[start Dataset content]
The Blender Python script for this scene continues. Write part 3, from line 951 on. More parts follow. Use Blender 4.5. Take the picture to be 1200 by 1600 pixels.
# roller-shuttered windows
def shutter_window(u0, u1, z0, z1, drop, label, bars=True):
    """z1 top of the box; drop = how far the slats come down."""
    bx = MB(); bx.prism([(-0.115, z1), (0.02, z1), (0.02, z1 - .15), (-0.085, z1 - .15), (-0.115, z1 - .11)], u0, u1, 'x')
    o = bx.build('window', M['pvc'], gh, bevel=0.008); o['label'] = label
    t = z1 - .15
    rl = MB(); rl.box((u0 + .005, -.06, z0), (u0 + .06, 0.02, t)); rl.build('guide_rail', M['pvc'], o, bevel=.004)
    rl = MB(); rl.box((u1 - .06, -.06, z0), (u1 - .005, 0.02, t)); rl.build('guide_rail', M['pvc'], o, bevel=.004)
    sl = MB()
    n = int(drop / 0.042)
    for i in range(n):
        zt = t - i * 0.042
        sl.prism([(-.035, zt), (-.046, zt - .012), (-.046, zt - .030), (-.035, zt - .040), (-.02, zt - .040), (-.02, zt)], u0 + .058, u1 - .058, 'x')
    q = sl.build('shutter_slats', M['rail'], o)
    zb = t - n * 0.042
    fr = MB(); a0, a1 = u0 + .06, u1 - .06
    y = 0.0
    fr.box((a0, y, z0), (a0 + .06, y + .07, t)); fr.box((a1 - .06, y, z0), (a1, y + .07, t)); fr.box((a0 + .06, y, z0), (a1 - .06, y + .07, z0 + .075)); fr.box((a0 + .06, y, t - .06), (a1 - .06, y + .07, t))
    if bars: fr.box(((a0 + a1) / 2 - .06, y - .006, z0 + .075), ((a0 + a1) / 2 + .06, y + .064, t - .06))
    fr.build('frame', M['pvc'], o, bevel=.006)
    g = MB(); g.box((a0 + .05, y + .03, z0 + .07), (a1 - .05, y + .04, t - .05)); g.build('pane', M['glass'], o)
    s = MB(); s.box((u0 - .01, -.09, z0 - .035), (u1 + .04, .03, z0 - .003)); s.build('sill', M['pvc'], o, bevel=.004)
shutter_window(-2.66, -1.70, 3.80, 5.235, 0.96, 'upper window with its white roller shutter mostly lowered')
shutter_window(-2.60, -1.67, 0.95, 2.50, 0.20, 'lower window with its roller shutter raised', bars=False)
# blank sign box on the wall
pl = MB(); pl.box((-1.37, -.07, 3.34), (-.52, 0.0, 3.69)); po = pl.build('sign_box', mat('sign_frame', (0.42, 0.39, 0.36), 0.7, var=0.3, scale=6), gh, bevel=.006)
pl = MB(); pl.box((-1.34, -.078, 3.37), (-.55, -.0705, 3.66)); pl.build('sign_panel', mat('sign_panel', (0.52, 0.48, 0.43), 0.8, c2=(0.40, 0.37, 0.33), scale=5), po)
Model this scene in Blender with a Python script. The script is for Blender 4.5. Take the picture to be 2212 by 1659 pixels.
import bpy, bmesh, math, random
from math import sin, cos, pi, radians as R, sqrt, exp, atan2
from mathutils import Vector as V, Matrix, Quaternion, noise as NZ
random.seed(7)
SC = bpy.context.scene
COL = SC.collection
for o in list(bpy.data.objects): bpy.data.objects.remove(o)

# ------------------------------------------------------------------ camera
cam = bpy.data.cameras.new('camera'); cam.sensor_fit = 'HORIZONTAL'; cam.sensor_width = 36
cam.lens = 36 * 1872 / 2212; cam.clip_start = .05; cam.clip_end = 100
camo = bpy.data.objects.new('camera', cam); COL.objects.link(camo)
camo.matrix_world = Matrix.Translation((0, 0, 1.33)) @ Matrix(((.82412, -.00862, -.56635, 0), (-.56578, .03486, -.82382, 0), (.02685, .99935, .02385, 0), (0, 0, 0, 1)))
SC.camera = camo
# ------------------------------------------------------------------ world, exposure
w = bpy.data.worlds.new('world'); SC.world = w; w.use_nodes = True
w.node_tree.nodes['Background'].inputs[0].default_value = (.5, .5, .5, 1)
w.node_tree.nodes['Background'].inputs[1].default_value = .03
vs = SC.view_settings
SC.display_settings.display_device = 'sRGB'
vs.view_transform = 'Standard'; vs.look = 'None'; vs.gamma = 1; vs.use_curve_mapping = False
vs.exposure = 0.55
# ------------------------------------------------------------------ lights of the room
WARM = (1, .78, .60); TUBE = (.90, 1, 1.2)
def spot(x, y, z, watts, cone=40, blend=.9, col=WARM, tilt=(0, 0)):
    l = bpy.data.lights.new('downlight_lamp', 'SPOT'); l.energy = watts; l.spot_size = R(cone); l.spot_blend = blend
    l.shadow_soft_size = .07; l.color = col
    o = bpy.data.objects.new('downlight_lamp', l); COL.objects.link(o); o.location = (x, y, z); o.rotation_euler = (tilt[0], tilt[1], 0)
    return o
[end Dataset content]
▶ Task directions
Collect the lines of the records that include the string "with".

▶ Completed task
shutter_window(-2.66, -1.70, 3.80, 5.235, 0.96, 'upper window with its white roller shutter mostly lowered')
shutter_window(-2.60, -1.67, 0.95, 2.50, 0.20, 'lower window with its roller shutter raised', bars=False)
Model this scene in Blender with a Python script. The script is for Blender 4.5. Take the picture to be 2212 by 1659 pixels.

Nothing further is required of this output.